The daily struggle for survival

women_poverty_zimUnemployment and poverty are some of the most pressing issues in Zimbabwe today. As the inclusive government enters its 10th month, The Zimbabwean's Chief Reporter, Gift Phiri, spent the day with a house-to-house vendor struggling to feed her family. (Pictured: With unem

HARARE It is six o’clock in the morning and Amai Mandimutsira’s alarm clock starts beeping. It’s the start of a long day for this 56-year-old woman who is the sole breadwinner for her family of seven in Budiriro.

Her husband and sons cannot find jobs.

Unemployment is the most serious economic and social problem in Zimbabwe now, and the UN says 94 per cent of the population is unemployed. The nine-month-old inclusive government formed by Prime Minister Morgan Tsvangirai and President Robert Mugabe promised more jobs but so far it has failed to deliver.

“They make promises when we go and vote for them. They say ‘We will build new schools and give you jobs and piped water’. But when they win they completely forget us,” complains Amai Mandimutsira.

After the bleak days of economic meltdown last year, there is now more money around but there is no disposable income for the very poor. Zimbabwe saw hyperinflation reach 231 million per cent last July until the unity government adopted the use of multiple currencies to replace a worthless local currency.

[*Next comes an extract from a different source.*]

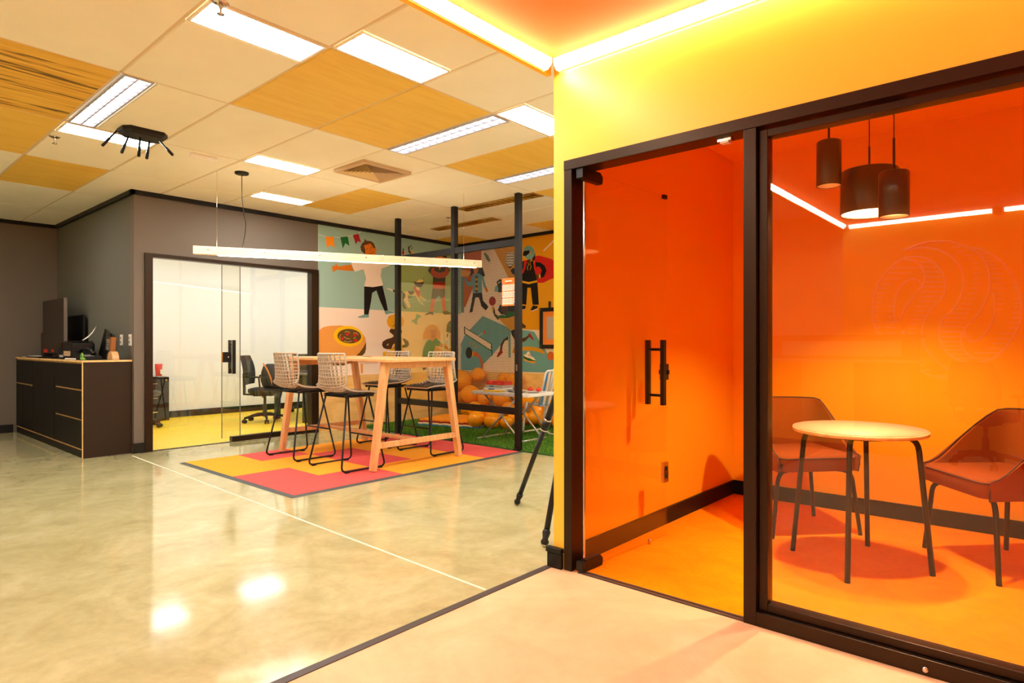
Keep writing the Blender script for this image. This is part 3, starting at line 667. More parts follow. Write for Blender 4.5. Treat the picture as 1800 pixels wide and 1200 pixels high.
MURAL_NORTH=[
('painted_field','dteal',[(-7490,2673),(-7421,2667),(-7421,1655),(-7490,1664)]),
('painted_field','rust',[(-7421,2665),(-7024,2657),(-7024,2347),(-7385,1752),(-7421,1744)]),
('painted_field','mustard',[(-6799,2701),(-6194,2702),(-6194,2099),(-6420,2128)]),
('painted_feather','dteal',[(-6976,2565),(-6921,2574),(-6867,2517),(-6823,2446),(-6853,2420),(-6907,2472),(-6948,2543)]),
('painted_vase','cream',[(-6474,2535),(-6325,2527),(-6316,2503),(-6334,2348),(-6407,2317),(-6484,2360)]),
('painted_vase','dteal',[(-6486,2517),(-6439,2499),(-6400,2508),(-6362,2493),(-6316,2505),(-6326,2519),(-6363,2509),(-6401,2524),(-6439,2514),(-6477,2530)]),
('painted_vase','dteal',[(-6486,2477),(-6439,2459),(-6400,2469),(-6362,2454),(-6316,2466),(-6326,2481),(-6363,2470),(-6401,2485),(-6439,2475),(-6477,2491)]),
('painted_vase','dteal',[(-6486,2438),(-6439,2420),(-6400,2430),(-6362,2416),(-6316,2427),(-6326,2442),(-6363,2431),(-6401,2446),(-6439,2436),(-6477,2452)]),
('painted_vase','dteal',[(-6486,2399),(-6439,2381),(-6400,2391),(-6362,2377),(-6316,2388),(-6326,2403),(-6363,2392),(-6401,2407),(-6439,2397),(-6477,2413)]),
('painted_vase','dteal',[(-6486,2360),(-6439,2342),(-6400,2352),(-6362,2338),(-6316,2350),(-6326,2364),(-6363,2354),(-6401,2368),(-6439,2358),(-6477,2374)]),
('painted_vase','dbrown',[(-6474,2336),(-6407,2317),(-6346,2330),(-6394,2283)]),
('painted_vase','black',[(-6394,2260),(-6331,2297),(-6268,2251),(-6268,2168),(-6356,2206)]),
('painted_walking_woman','black',[(-7220,2480),(-7156,2487),(-7086,2469),(-7059,2350),(-6989,2345),(-6939,2216),(-7017,2185),(-7072,2264),(-7199,2283),(-7284,2218),(-7255,2346)]),
('painted_walking_woman','skin',[(-7216,2363),(-7079,2352),(-7100,2285),(-7135,2264),(-7135,2220),(-7100,2217),(-7156,2221)]),
('painted_walking_woman','lorange',[(-7490,2291),(-7490,2348),(-7370,2335),(-7255,2307),(-7284,2250),(-7341,2234),(-7472,2244)]),
('painted_walking_woman','blue',[(-7170,2266),(-7241,2208),(-7248,2149),(-7320,2144),(-7370,2226),(-7407,2209),(-7370,2118),(-7291,2065),(-7213,2088),(-7220,1969),(-7000,1957),(-7006,2172),(-6962,2032),(-6905,2029),(-6976,2209),(-7066,2268)]),
('painted_walking_woman','dbrown',[(-7154,2231),(-7098,2227),(-7098,2188),(-7154,2192)]),
('painted_walking_woman','mustard',[(-7154,2194),(-7098,2190),(-7098,2151),(-7154,2155)]),
('painted_walking_woman','dbrown',[(-7154,2157),(-7098,2153),(-7098,2114),(-7154,2118)]),
('painted_walking_woman','mustard',[(-7154,2120),(-7098,2116),(-7098,2077),(-7154,2081)]),
('painted_walking_woman','dbrown',[(-7154,2083),(-7098,2079),(-7098,2040),(-7154,2044)]),
('painted_walking_woman','mustard',[(-7154,2046),(-7098,2042),(-7098,2003),(-7154,2007)]),
('painted_walking_woman','dbrown',[(-7154,2008),(-7098,2005),(-7098,1966),(-7154,1969)]),
('painted_walking_woman','skin',[(-6951,2029),(-6894,2032),(-6864,1971),(-6914,1957)]),
('painted_walking_woman','black',[(-7206,1965),(-7003,1955),(-6983,1833),(-6860,1732),(-6921,1674),(-7017,1747),(-7072,1886),(-7156,1890),(-7220,1663),(-7291,1650),(-7241,1815)]),
('painted_bust','black',[(-6686,2103),(-6627,2137),(-6523,2134),(-6523,1938),(-6653,1945),(-6666,2064)]),
('painted_bust','blue',[(-6730,1957),(-6719,2029),(-6679,2053),(-6644,2006),(-6650,1953)]),
('painted_bust','cream',[(-6649,2080),(-6590,2095),(-6598,2108),(-6657,2093)]),
('painted_table_tennis','blue',[(-6986,1593),(-6391,1385),(-6391,1320),(-6760,997),(-6979,831),(-7031,745),(-7490,728),(-7490,978),(-7490,979),(-7457,1152),(-7490,1043),(-7490,1152),(-7397,1296)]),
('painted_table_tennis','blue',[(-6435,1331),(-6388,1385),(-6388,949),(-6430,945)]),
('painted_table_tennis','cream',[(-7389,1407),(-6803,1151),(-6803,1050),(-7389,1320)]),
('painted_table_tennis','dgreen',[(-7402,1411),(-6801,1150),(-6792,1160),(-7392,1421)]),
('painted_table_tennis','dgreen',[(-7403,1314),(-6802,1042),(-6791,1054),(-7391,1326)]),
('painted_table_tennis','black',[(-7412,1431),(-7412,1310),(-7392,1309),(-7392,1431)]),
('painted_table_tennis','black',[(-6805,1161),(-6802,1048),(-6785,1007),(-6805,968),(-6787,964),(-6766,1007),(-6784,1049),(-6787,1161)]),
('painted_table_tennis','rust',[(-6920,1325),(-6930,1314),(-6944,1308),(-6959,1308),(-6970,1315),(-6975,1326),(-6973,1339),(-6963,1351),(-6949,1357),(-6934,1356),(-6922,1350),(-6917,1338)]),
('painted_table_tennis','cream',[(-7095,1272),(-6976,1324),(-6982,1331),(-7101,1278)]),
('painted_player_arm','rust',[(-7139,974),(-7083,942),(-7042,875),(-7025,807),(-7042,750),(-6990,744),(-6971,808),(-6990,886),(-7038,963),(-7103,1003)]),
('painted_player_arm','mustard',[(-7258,935),(-7224,1051),(-7181,1025),(-7184,972)]),
('painted_player_arm','black',[(-7222,1014),(-7226,986),(-7237,961),(-7254,940),(-7275,927),(-7299,922),(-7323,926),(-7345,939),(-7362,959),(-7373,985),(-7377,1013),(-7373,1041),(-7362,1067),(-7345,1087),(-7323,1100),(-7299,1105),(-7275,1100),(-7254,1087),(-7237,1067),(-7226,1042)]),
('painted_player_arm','rust',[(-7082,994),(-7087,977),(-7103,963),(-7126,955),(-7152,955),(-7175,962),(-7191,976),(-7197,993),(-7191,1011),(-7175,1025),(-7152,1033),(-7126,1033),(-7103,1025),(-7087,1011)]),
('painted_player_arm','mustard',[(-7294,1179),(-7259,1147),(-7241,1156),(-7277,1188)]),
('painted_player_arm','mustard',[(-7219,1136),(-7166,1172),(-7181,1183),(-7235,1146)]),
('painted_player_arm','mustard',[(-7176,1092),(-7108,1119),(-7118,1131),(-7186,1105)]),
('painted_running_girl','black',[(-6653,1669),(-6611,1748),(-6173,1730),(-6173,1593),(-6443,1599),(-6582,1604)]),
('painted_running_girl','dbrown',[(-6596,1743),(-6432,1736),(-6443,1621),(-6499,1581),(-6582,1646)]),
('painted_running_girl','dbrown',[(-6789,1705),(-6724,1712),(-6707,1620),(-6627,1562),(-6646,1514),(-6731,1588)]),
('painted_running_girl','mustard',[(-6639,1547),(-6443,1556),(-6347,1608),(-6173,1573),(-6173,1386),(-6388,1358),(-6554,1474)]),
('painted_running_girl','dgreen',[(-6653,1583),(-6554,1595),(-6499,1578),(-6430,1646),(-6320,1632),(-6173,1583),(-6307,1572),(-6443,1544),(-6639,1550)]),
('painted_running_girl','bred2',[(-6699,1810),(-6704,1787),(-6716,1766),(-6736,1751),(-6760,1744),(-6785,1745),(-6809,1754),(-6829,1771),(-6842,1793),(-6846,1817),(-6842,1841),(-6829,1862),(-6809,1877),(-6785,1884),(-6760,1882),(-6736,1873),(-6716,1856),(-6704,1835)]),
('painted_running_girl','mustard',[(-6782,1730),(-6746,1744),(-6738,1692),(-6767,1632)]),
('painted_running_girl','black',[(-6382,1350),(-6173,1406),(-6173,1170),(-6293,1205),(-6361,1290)]),
('painted_running_girl','dbrown',[(-6457,1251),(-6526,1231),(-6596,1140),(-6613,1044),(-6566,1045),(-6554,1130),(-6499,1201)]),
('painted_running_girl','black',[(-6492,1236),(-6436,1276),(-6441,1209),(-6506,1211)]),
('painted_running_girl','bred2',[(-6596,1057),(-6561,1055),(-6545,1024),(-6653,949),(-6677,952),(-6653,1008)]),
('painted_running_girl','mustard',[(-6354,1031),(-6320,1096),(-6226,1101),(-6226,973)]),
('painted_running_girl','dbrown',[(-6192,1496),(-6072,1414),(-6093,1383),(-6135,1389),(-6192,1395)]),
('painted_field','ochre',[(-6284,2745),(-4571,2743),(-4571,1353),(-5542,1370),(-5801,1355),(-6284,1382)]),
('painted_field','blue',[(-6206,1362),(-6023,1347),(-5912,1328),(-5776,1147),(-5663,1045),(-5591,1026),(-4742,994),(-4742,757),(-6206,741)]),
('painted_field','cream',[(-5912,1328),(-5763,1342),(-4742,1336),(-4742,994),(-5656,1010),(-5776,1147)]),
('painted_running_girl','dbrown',[(-6192,1496),(-6072,1414),(-6093,1383),(-6135,1389),(-6192,1395)]),
('painted_running_girl','dbrown',[(-6206,1221),(-6079,1252),(-6023,1283),(-6006,1262),(-6079,1200),(-6206,1158)]),
('painted_running_girl','bred2',[(-6032,1302),(-5999,1310),(-5909,1207),(-5940,1212),(-6016,1260)]),
('painted_helmet_rider','bred',[(-5903,2428),(-5820,2430),(-5615,2368),(-5469,2304),(-5469,2098),(-5615,2071),(-5739,2031),(-5852,2037),(-5858,2068),(-5903,2177),(-5929,2266)]),
('painted_helmet_rider','black',[(-6230,2344),(-6097,2387),(-6045,2382),(-6006,2350),(-5929,2372),(-5922,2265),(-5890,2176),(-5858,2068),(-6019,2057),(-6230,2092)]),
('painted_helmet_rider','dbrown',[(-6055,2393),(-5965,2385),(-6006,2348)]),
('painted_helmet_rider','black',[(-5954,2394),(-5916,2477),(-5895,2468),(-5900,2379),(-5941,2349)]),
('painted_helmet_rider','teald',[(-5907,2493),(-5906,2466),(-5912,2442),(-5925,2420),(-5945,2404),(-5970,2393),(-5997,2389),(-6027,2392),(-6055,2402),(-6082,2418),(-6103,2439),(-6119,2464),(-6128,2491),(-6129,2517),(-6122,2543),(-6109,2564),(-6089,2581),(-6064,2591),(-6035,2595),(-6006,2591),(-5978,2581),(-5952,2565),(-5931,2544),(-5915,2519)]),
('painted_helmet_rider','black',[(-6134,2488),(-6117,2521),(-6003,2522),(-6009,2481),(-6078,2444),(-6134,2454)]),
('painted_helmet_rider','rust',[(-5952,2485),(-5954,2476),(-5961,2470),(-5971,2469),(-5981,2472),(-5988,2479),(-5990,2488),(-5988,2497),(-5981,2502),(-5971,2504),(-5961,2501),(-5954,2494)]),
('painted_helmet_rider','bred',[(-6111,2383),(-6049,2383),(-6088,2259),(-6128,2192),(-6159,2204),(-6117,2291)]),
('painted_helmet_rider','black',[(-5890,2342),(-5801,2328),(-5714,2273),(-5680,2199),(-5726,2116),(-5795,2100),(-5789,2169),(-5768,2215),(-5814,2268),(-5871,2271),(-5865,2230),(-5888,2291)]),
('painted_helmet_rider','brown',[(-5875,2165),(-5827,2167),(-5824,2092),(-5871,2107)]),
('painted_helmet_rider','gold',[(-5829,2170),(-5793,2140),(-5793,2100),(-5817,2102)]),
('painted_helmet_rider','black',[(-6230,2078),(-6019,2030),(-5852,2046),(-5824,1720),(-5944,1723),(-5980,1974),(-6045,1978),(-6069,1730),(-6230,1747)]),
('painted_helmet_rider','gold',[(-6230,2107),(-6019,2059),(-5857,2074),(-5857,2047),(-6019,2028),(-6230,2078)]),
('painted_helmet_rider','gold',[(-6040,2352),(-6027,2313),(-6050,2276),(-6042,2233),(-6033,2234),(-6041,2274),(-6018,2312),(-6031,2353)]),
('painted_helmet_rider','gold',[(-5988,2349),(-6003,2320),(-5976,2289),(-5997,2236),(-5989,2234),(-5967,2288),(-5994,2320),(-5980,2346)]),
('painted_helmet_rider','black',[(-6206,1718),(-6079,1715),(-6086,1669),(-6206,1656)]),
('painted_helmet_rider','black',[(-5940,1712),(-5849,1703),(-5849,1670),(-5974,1636),(-5981,1655)]),
('painted_helmet_rider','cream',[(-5977,1629),(-5910,1637),(-5844,1660),(-5849,1668),(-5914,1646),(-5980,1638)]),
('painted_helmet_rider','cream',[(-6205,1648),(-6083,1661),(-6086,1670),(-6207,1657)]),
('painted_flute','cream',[(-5745,2495),(-5609,2585),(-5469,2678),(-5455,2658),(-5603,2559),(-5724,2483)]),
('painted_stroke','mustard',[(-6142,1105),(-6051,1118),(-5912,1108),(-5776,1080),(-5712,1040),(-5723,1002),(-5830,1039),(-5967,1056),(-6142,1055)]),
('painted_sneaker','dgreen',[(-6121,988),(-6065,972),(-5981,939),(-5877,914),(-5882,897),(-6023,905),(-6121,939)]),
('painted_sneaker','white',[(-6118,995),(-6072,999),(-6044,1038),(-6009,1045),(-5995,1012),(-5940,969),(-5878,912),(-5940,921),(-5995,944),(-6058,954),(-6107,974)]),
('painted_sneaker','lorange',[(-6121,942),(-6023,907),(-5878,901),(-5885,877),(-5953,871),(-6107,910)]),
('painted_sneaker','black',[(-6018,978),(-5998,1004),(-6008,1008),(-6028,982)]),
('painted_sneaker','black',[(-5987,968),(-5968,993),(-5978,998),(-5997,972)]),
('painted_sneaker','black',[(-5956,958),(-5936,983),(-5946,988),(-5965,962)]),
('painted_ball','rust',[(-5536,984),(-5540,962),(-5551,943),(-5568,929),(-5590,921),(-5612,921),(-5634,928),(-5651,942),(-5663,961),(-5667,982),(-5663,1004),(-5651,1023),(-5634,1037),(-5612,1045),(-5590,1045),(-5568,1038),(-5551,1024),(-5540,1005)]),
('painted_spot','dgreen',[(-5752,1556),(-5755,1545),(-5764,1537),(-5776,1534),(-5788,1538),(-5797,1546),(-5801,1558),(-5797,1569),(-5788,1577),(-5776,1579),(-5764,1576),(-5755,1568)]),
]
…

But although supermarket shelves which were emptied when Mugabe ordered price cuts in 2007 have largely restocked with imported goods, most people cannot afford to buy the goods because of low incomes.

Rich/poor gap widens

Government workers, who form the bulk of the employed, earn an average US$150 per month and struggle to pay for food, transport and accommodation.

“The gap between the rich and poor is widening,” says Ronald Shumba, a political commentator.

Finance minister Tendai Biti told Parliament last Wednesday when he presented a pro-poor budget, that the country’s population has been reclassified into three distinct categories “The submerged and drowning-poor representing 85 per cent of the population, the 13 per cent floating or dog-paddling middle class, and the 2 per cent prawn-eating free-stylers.”

This 2 per cent live in suburbs such as Greystone Park and Borrowdale Brooke, on the edge of what Harare residents call the “dale-dales”. These are the plush northern suburbs populated by the capital’s elite: ministers, army generals, bankers, new Chinese investors and whites who have managed to withstand a decade of economic turmoil.

Almost 10 months after the formation of the inclusive government, Mugabe’s party, accused of blocking political reforms, repeats its rhetoric about helping the dispossessed regain land stolen by colonialists and to totally empower the masses – but the disparity in wealth is still striking.

“Things are getting worse by the day for me,” says Amai Mandimutsira.

Hope for the future

Despite her scepticism, she sees hope in the future.

After a quick breakfast on the floor of her tiny kitchen, she dons her white outfit for the long journey to the other end of the city. Six days a week Amai Mandimutsira goes to sell knitted paraphernalia at the houses of the wealthy in Greystone Park and Borrowdale Brooke.

It takes her more than an hour just to get to work – a journey that involves taking two buses and walking for kilometres.

Borrowdale Brooke is another world, where billboards advertise designer watches and expensive electronics Amai Mandimutsira could never dream of buying. At the Borrowdale Brooke Spar supermarket, fresh food packs the shelves and the shop looks resplendent with its gleaming aisles.

The store’s car park is packed with BMWs, and Hummers.

Today she’s selling “madhoiri”(doilies) in a swanky apartment near the Borrowdale Brooke Spar supermarket that belongs to an interior designer. Her customer is making cappuccinos for her guests looking extremely glamorous in a bright pink headscarf, matching pink sandals and a long white shirt.

This well-dressed woman has never been to the high density suburb of Budiriro where Amai Mandimutsira lives; it’s a far cry from her modern apartment complete with a balcony decorated with glittering fittings, hanging glass lanterns and chandeliers.

When it comes to lifes worries, these two women have totally different perspectives.

It can take Amai Mandimutsira days to sell one of her crotchet sets.

At the end of a long afternoon of trying to sell her wares, Amai Mandimutsira counts the day’s takings and disappears into the streets of Harare where her poverty makes her invisible. Just another poor woman going back to Budiriro.

As she walks under billboards in the city centre advertising expensive gadgets, she’s just hoping there’ll be a government that will do more than just pay lip service to the problems of the poor.

Concepts like political freedom mean little to someone who’s still struggling to feed her family in a country with the second biggest platinum reserves in the world.

Biti said the challenge of economic transformation in Zimbabwe is a “developmental challenge seeking to improve the lives of the 85 per cent drowning poor and their cousins the dog-paddlers, that way giving them equal say and access to the wealth of the country.”

“This means transforming the lives of thousands of women and youths who form the bulk of this class,” Biti said.